#### [DATA SEGMENT]
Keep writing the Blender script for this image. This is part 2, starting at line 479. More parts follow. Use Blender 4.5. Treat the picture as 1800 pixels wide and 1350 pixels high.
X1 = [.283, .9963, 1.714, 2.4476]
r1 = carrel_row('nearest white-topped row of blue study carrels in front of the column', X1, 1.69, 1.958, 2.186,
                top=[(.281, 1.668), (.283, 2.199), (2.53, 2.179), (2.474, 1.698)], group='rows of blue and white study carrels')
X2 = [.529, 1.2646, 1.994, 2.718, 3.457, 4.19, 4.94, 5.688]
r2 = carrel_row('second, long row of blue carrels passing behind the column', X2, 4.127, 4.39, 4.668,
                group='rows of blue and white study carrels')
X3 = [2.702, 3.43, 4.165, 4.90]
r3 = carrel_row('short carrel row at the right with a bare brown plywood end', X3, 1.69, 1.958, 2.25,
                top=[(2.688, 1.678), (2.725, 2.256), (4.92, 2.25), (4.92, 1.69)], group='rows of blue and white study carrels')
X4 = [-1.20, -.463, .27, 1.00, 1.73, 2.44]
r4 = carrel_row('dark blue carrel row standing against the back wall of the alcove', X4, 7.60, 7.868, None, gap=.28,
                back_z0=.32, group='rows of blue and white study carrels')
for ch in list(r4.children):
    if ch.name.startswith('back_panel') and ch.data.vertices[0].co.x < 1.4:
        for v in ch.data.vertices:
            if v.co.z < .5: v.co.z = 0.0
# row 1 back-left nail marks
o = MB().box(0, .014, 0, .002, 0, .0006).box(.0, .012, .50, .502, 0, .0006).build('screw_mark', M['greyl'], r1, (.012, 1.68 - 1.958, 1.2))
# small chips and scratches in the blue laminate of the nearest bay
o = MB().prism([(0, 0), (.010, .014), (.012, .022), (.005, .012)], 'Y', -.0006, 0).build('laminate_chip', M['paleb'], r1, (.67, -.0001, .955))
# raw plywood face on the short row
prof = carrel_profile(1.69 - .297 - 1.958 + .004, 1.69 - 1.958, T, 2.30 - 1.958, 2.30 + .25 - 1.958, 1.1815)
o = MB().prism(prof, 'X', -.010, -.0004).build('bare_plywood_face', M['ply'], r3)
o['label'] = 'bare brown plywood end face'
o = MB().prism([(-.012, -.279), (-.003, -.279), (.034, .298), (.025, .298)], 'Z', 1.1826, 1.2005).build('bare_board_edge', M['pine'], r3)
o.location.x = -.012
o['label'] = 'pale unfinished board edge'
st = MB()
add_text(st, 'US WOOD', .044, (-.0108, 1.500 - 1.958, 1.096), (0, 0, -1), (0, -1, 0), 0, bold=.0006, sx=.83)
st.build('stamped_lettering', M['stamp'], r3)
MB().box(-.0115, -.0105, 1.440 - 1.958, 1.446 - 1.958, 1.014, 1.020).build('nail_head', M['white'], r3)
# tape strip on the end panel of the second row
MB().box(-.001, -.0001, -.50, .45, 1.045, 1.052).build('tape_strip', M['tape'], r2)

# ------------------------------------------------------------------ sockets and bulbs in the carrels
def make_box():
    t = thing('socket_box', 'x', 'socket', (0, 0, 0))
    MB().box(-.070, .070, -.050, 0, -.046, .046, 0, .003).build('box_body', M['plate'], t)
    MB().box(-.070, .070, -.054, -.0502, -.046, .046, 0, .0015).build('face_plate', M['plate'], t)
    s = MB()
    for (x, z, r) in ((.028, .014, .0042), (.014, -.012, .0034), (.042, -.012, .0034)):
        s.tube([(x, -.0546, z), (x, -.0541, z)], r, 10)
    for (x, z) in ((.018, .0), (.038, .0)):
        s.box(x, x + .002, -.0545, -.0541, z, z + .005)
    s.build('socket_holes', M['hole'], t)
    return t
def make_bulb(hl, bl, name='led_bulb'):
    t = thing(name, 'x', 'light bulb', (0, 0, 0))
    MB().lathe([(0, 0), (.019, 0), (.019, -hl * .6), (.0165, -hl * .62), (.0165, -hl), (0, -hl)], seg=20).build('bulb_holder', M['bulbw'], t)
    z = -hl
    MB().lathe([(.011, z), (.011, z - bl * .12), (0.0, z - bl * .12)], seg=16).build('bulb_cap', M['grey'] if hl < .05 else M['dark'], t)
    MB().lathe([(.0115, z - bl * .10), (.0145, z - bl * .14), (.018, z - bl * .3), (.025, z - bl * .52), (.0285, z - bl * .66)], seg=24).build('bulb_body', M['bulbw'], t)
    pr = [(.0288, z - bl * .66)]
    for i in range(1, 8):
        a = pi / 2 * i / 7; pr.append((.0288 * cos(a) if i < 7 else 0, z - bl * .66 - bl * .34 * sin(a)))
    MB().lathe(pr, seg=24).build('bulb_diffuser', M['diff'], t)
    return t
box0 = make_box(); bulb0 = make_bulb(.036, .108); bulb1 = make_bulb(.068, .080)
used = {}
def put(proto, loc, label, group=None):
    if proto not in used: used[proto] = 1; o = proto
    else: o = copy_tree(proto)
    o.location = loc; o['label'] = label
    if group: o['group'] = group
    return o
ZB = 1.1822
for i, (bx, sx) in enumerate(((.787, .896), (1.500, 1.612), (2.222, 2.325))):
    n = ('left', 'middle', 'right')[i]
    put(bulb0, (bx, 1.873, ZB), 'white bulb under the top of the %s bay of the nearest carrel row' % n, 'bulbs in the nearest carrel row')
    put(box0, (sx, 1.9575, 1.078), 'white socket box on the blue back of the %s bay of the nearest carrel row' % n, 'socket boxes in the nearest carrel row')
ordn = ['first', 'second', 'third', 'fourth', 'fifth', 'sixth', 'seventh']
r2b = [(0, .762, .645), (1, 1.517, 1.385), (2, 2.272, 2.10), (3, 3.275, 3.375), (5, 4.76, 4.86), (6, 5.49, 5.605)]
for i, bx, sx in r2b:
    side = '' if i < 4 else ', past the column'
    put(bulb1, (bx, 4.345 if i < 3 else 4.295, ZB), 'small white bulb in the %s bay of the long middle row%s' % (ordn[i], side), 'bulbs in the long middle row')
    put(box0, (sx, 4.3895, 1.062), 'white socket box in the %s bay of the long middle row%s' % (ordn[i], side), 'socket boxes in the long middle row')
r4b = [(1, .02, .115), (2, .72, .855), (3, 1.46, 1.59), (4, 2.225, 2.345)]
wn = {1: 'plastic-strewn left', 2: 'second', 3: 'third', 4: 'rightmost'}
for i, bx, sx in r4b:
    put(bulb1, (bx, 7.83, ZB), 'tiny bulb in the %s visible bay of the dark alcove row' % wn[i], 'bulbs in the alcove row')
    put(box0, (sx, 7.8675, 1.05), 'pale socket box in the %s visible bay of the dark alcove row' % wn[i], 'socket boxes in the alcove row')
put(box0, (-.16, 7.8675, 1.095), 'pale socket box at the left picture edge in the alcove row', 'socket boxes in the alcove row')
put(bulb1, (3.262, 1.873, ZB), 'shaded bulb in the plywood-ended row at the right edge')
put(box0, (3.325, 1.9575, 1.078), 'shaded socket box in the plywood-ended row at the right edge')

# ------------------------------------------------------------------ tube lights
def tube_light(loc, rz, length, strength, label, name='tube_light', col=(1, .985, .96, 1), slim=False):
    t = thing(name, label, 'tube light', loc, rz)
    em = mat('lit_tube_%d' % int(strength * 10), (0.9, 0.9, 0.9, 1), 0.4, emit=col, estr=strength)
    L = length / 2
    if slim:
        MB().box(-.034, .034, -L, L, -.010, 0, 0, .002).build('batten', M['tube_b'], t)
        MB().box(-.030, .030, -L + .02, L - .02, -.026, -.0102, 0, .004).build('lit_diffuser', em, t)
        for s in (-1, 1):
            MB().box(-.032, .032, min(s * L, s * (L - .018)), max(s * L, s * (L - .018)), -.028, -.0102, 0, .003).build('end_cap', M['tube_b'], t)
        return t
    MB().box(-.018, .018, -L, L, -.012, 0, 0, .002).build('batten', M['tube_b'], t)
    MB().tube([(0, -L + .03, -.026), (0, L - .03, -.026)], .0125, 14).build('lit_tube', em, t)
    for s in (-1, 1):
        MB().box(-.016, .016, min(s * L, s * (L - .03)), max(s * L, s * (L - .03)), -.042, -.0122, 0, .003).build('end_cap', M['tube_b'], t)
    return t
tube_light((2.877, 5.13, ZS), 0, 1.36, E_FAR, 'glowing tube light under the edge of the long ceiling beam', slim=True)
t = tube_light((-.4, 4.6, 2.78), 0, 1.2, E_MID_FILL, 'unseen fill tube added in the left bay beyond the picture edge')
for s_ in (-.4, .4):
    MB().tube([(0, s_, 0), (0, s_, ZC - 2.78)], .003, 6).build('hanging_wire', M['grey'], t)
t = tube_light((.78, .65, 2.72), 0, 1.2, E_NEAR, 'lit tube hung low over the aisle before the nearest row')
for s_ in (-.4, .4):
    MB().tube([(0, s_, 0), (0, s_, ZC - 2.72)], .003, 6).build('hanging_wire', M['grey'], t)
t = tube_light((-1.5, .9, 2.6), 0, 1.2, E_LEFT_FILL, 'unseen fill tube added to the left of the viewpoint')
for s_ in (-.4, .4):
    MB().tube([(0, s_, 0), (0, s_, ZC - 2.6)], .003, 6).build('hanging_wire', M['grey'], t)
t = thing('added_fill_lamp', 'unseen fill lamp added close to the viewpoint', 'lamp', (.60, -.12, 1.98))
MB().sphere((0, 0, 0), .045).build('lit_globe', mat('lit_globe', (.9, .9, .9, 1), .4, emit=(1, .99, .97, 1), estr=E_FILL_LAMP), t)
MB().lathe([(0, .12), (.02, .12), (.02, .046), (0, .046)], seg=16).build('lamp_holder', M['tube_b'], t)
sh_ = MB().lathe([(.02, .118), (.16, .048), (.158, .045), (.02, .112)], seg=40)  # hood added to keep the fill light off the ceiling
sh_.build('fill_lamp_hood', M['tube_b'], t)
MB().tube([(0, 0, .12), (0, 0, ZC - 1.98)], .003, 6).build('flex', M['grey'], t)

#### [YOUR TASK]
Identify each line of the material where the word "picture" shows up, and copy it.

#### [REPLY]
Keep writing the Blender script for this image. This is part 2, starting at line 479. More parts follow. Use Blender 4.5. Treat the picture as 1800 pixels wide and 1350 pixels high.
put(box0, (-.16, 7.8675, 1.095), 'pale socket box at the left picture edge in the alcove row', 'socket boxes in the alcove row')
t = tube_light((-.4, 4.6, 2.78), 0, 1.2, E_MID_FILL, 'unseen fill tube added in the left bay beyond the picture edge')